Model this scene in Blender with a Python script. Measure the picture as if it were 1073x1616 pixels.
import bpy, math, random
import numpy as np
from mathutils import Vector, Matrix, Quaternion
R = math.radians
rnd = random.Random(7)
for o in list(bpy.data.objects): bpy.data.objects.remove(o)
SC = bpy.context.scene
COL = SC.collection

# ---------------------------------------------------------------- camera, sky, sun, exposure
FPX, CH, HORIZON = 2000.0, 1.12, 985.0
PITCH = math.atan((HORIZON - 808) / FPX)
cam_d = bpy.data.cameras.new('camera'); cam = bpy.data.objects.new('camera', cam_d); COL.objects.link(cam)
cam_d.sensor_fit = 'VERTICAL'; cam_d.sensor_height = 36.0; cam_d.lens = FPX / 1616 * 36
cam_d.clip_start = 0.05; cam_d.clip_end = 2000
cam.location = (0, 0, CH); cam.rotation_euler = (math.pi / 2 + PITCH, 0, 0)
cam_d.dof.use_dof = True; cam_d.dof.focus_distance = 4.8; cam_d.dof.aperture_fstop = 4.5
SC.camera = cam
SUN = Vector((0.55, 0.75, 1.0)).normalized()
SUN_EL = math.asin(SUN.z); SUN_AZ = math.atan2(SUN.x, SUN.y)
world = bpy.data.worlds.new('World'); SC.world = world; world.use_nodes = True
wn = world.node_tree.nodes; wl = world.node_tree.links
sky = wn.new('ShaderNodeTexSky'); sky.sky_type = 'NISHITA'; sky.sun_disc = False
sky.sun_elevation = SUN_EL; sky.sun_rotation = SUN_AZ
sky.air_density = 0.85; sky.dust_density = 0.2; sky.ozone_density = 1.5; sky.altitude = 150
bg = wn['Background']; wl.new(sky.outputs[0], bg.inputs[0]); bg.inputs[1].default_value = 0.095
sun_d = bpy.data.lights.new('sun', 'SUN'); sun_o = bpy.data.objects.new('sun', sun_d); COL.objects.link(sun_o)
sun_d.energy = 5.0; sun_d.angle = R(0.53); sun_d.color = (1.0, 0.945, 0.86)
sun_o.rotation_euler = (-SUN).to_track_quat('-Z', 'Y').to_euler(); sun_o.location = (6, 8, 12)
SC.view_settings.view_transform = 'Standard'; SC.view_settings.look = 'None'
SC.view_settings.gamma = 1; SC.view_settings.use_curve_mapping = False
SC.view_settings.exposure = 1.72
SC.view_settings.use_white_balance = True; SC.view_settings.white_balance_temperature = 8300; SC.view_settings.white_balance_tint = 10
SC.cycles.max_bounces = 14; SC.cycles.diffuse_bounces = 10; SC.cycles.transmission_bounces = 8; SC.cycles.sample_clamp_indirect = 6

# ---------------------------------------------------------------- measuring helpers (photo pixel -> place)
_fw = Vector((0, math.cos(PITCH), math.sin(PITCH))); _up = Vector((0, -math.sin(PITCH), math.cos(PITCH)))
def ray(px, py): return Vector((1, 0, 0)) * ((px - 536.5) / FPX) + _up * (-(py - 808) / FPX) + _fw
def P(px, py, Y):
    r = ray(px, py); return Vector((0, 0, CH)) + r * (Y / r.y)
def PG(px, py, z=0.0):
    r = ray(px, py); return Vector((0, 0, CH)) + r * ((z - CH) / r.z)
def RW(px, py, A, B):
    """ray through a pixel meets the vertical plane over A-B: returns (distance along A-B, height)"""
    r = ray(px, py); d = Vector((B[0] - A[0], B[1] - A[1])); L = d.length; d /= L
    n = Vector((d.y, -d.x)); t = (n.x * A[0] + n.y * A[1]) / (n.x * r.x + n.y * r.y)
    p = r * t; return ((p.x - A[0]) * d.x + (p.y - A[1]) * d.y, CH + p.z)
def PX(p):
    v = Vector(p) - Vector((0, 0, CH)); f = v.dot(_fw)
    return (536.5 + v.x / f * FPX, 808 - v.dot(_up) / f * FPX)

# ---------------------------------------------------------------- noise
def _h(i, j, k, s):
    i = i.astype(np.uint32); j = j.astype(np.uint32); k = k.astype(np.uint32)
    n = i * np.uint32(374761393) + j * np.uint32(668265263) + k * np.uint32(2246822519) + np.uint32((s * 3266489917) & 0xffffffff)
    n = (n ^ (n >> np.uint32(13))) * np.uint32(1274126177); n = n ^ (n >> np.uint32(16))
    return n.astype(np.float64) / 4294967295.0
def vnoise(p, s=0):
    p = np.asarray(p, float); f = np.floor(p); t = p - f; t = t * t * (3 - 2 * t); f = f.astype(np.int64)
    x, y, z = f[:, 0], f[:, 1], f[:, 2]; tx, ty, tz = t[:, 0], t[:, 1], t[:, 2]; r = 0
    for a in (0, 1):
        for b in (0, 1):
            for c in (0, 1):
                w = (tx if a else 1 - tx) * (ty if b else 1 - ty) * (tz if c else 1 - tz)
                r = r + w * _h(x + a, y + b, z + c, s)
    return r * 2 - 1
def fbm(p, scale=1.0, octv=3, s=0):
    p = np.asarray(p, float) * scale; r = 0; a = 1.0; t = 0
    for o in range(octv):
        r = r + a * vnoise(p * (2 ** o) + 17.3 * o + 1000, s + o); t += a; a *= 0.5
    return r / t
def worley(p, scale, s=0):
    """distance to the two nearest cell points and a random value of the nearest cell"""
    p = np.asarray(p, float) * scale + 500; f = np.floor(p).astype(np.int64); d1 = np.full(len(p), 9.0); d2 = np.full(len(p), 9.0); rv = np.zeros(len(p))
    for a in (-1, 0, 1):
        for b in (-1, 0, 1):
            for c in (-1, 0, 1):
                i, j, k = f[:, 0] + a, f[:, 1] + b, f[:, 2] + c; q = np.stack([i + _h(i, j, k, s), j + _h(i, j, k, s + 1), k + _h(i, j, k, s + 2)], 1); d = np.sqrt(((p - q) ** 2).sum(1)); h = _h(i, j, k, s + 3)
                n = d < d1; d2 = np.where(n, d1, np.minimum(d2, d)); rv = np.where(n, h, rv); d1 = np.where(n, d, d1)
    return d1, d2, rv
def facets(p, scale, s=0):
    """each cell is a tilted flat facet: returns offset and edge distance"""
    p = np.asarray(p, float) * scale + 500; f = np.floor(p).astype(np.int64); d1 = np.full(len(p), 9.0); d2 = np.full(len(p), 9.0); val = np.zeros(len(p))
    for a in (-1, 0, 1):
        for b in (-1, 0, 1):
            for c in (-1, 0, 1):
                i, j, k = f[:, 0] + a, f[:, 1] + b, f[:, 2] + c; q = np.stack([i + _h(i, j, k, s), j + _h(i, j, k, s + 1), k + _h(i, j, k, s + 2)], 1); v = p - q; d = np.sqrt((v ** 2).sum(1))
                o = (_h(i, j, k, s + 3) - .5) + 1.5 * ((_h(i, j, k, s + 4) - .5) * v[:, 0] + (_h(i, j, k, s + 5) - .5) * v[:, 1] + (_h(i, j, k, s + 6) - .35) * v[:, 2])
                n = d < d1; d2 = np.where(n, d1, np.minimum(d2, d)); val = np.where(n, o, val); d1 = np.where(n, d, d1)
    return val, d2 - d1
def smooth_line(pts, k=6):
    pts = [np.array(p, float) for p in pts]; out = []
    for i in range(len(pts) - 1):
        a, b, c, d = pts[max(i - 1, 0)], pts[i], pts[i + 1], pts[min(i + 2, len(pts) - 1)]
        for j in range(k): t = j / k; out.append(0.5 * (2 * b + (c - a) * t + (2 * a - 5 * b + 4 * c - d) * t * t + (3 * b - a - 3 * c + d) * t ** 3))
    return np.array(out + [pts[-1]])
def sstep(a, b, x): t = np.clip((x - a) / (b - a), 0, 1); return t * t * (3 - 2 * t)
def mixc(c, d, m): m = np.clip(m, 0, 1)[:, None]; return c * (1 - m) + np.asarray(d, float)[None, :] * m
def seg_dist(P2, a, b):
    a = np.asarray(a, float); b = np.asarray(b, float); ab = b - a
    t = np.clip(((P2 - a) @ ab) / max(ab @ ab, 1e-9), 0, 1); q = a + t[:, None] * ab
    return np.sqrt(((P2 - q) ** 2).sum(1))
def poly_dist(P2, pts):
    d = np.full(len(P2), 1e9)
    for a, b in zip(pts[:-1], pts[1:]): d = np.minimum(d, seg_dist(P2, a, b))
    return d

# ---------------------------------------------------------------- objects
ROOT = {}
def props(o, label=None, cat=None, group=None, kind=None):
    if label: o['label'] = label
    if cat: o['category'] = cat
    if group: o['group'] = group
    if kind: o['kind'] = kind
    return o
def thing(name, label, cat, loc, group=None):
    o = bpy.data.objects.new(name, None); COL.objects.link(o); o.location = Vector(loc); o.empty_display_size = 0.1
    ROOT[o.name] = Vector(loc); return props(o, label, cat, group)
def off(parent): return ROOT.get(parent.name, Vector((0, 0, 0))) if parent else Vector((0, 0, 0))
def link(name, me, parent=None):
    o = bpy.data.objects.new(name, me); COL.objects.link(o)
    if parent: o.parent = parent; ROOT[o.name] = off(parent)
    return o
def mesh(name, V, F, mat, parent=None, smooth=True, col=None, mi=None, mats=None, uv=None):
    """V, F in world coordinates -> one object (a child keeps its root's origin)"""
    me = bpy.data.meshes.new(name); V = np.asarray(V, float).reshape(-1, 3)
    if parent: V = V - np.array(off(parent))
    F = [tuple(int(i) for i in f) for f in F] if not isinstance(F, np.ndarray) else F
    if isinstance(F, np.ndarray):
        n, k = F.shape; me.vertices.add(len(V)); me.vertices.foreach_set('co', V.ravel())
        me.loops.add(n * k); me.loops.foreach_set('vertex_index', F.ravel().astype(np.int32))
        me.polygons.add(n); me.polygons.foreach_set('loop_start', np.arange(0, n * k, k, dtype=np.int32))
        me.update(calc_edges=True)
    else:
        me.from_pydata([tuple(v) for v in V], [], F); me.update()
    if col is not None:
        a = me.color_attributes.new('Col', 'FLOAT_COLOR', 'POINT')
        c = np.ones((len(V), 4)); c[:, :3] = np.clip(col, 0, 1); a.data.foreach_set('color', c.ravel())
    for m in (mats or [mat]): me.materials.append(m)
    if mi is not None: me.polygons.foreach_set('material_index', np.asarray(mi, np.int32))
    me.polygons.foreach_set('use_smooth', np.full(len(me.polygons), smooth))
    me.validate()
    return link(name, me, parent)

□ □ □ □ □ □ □

*SET TASK:* Write down again the exact lines running from the beginning of the data to the line containing "COL = SC.collection", with both ends included.

*WRITTEN RESPONSE:*
Model this scene in Blender with a Python script. Measure the picture as if it were 1073x1616 pixels.
import bpy, math, random
import numpy as np
from mathutils import Vector, Matrix, Quaternion
R = math.radians
rnd = random.Random(7)
for o in list(bpy.data.objects): bpy.data.objects.remove(o)
SC = bpy.context.scene
COL = SC.collection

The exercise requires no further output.